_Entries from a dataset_
== == ==

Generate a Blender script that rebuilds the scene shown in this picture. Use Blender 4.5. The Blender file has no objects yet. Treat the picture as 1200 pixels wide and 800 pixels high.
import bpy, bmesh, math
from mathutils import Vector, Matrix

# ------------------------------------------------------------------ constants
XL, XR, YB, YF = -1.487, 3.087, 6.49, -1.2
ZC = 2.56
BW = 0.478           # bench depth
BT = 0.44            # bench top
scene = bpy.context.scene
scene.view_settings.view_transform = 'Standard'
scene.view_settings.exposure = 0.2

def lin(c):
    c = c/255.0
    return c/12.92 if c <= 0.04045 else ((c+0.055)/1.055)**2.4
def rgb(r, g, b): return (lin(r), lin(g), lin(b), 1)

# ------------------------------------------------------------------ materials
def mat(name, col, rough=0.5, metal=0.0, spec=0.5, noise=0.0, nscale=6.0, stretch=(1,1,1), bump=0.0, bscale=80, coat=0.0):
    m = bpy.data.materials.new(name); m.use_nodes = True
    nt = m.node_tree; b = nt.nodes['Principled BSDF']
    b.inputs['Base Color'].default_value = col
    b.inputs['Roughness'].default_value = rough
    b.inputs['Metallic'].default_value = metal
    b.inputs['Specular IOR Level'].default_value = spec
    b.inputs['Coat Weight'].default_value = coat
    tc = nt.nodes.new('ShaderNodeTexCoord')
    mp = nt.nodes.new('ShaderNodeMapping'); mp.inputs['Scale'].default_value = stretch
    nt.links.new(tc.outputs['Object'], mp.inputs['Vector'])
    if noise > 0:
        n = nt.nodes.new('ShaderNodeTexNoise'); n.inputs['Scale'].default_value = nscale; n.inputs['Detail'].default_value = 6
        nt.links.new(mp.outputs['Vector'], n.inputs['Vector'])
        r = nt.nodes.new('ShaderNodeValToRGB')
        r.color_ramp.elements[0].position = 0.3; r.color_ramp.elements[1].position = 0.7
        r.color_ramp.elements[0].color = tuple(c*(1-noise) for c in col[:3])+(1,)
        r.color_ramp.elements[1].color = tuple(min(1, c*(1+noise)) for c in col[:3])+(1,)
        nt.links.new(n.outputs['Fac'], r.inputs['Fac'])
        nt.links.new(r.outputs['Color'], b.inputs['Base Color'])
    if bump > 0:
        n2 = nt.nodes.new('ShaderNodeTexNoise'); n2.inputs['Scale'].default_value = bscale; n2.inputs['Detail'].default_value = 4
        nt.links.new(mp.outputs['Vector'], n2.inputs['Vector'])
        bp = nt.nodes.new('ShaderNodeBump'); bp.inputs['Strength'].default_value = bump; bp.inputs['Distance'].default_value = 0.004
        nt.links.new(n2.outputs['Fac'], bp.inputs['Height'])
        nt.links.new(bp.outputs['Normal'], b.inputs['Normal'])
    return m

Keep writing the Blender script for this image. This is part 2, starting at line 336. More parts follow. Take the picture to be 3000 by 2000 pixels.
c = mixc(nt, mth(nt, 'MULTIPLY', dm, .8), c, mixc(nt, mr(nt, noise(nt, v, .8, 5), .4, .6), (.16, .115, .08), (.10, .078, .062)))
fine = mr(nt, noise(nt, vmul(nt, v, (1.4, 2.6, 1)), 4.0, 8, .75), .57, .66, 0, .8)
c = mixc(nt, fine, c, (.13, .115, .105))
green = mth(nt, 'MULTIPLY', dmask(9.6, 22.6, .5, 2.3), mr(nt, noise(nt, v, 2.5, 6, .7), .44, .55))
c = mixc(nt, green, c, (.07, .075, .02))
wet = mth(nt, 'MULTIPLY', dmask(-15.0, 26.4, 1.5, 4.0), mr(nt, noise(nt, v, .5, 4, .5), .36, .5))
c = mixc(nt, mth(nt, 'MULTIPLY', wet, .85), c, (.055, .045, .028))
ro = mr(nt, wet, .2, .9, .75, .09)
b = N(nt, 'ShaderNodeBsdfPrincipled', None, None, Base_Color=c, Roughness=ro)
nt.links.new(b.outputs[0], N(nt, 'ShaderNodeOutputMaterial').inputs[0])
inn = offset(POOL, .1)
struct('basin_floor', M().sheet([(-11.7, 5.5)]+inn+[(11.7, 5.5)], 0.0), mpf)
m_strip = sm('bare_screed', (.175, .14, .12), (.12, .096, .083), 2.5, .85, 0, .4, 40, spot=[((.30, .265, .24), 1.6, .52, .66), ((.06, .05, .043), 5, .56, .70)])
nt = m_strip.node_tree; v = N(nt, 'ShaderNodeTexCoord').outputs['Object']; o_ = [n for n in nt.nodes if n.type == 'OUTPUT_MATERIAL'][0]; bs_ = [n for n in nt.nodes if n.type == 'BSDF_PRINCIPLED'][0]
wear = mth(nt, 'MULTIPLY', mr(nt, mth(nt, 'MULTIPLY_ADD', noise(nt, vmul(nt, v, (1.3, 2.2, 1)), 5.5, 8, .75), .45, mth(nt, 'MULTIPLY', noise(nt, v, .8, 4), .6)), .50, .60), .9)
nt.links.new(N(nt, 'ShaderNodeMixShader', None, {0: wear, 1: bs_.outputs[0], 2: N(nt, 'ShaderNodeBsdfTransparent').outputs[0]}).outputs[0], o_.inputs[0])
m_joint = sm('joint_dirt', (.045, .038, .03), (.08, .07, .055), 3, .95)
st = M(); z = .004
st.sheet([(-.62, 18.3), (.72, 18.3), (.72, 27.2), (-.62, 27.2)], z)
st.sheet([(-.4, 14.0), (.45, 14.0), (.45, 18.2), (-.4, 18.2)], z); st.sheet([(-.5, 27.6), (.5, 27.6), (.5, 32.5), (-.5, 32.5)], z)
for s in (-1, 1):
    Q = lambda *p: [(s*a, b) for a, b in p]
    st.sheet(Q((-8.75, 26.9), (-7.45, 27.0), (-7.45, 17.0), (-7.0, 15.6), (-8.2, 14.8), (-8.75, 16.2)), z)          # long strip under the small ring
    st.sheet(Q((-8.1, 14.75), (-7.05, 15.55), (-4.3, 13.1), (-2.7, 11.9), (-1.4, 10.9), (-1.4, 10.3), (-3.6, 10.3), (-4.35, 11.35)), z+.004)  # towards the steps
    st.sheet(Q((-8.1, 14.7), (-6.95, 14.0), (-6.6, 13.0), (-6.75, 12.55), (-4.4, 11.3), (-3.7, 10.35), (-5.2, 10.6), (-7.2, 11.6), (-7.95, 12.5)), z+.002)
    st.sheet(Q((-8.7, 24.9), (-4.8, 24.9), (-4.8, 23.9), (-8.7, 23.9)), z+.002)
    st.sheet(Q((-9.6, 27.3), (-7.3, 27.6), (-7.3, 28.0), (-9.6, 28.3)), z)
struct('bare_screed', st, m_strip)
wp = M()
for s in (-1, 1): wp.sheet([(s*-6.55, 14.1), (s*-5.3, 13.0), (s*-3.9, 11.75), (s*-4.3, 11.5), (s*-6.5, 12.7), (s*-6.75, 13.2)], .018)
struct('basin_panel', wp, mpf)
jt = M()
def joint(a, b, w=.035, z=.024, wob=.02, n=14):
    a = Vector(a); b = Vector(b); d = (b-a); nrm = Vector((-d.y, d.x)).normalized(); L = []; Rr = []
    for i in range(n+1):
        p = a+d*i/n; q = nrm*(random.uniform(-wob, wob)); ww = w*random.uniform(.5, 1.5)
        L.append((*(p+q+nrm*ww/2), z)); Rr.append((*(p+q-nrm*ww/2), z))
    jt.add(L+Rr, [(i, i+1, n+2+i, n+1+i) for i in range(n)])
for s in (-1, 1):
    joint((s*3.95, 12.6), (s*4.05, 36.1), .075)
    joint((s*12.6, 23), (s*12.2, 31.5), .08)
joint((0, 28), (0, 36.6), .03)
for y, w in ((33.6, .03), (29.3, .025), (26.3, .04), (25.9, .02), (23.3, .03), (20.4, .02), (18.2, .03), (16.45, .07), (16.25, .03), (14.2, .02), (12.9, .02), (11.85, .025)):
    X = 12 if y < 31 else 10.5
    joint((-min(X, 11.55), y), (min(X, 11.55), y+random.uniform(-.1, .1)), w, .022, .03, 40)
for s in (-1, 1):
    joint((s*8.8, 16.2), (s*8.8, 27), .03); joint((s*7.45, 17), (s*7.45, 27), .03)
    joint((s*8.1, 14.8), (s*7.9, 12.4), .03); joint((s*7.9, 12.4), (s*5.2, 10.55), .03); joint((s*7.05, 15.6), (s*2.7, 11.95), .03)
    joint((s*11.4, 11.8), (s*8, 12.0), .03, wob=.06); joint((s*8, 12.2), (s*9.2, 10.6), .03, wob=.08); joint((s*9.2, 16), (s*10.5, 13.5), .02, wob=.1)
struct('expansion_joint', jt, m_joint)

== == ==

_Task to carry out_
The lines from the top of the data above down to the line containing "from mathutils import Vector, Matrix" are to be copied exactly; no other line should appear.

_Task solution_
Generate a Blender script that rebuilds the scene shown in this picture. Use Blender 4.5. The Blender file has no objects yet. Treat the picture as 1200 pixels wide and 800 pixels high.
import bpy, bmesh, math
from mathutils import Vector, Matrix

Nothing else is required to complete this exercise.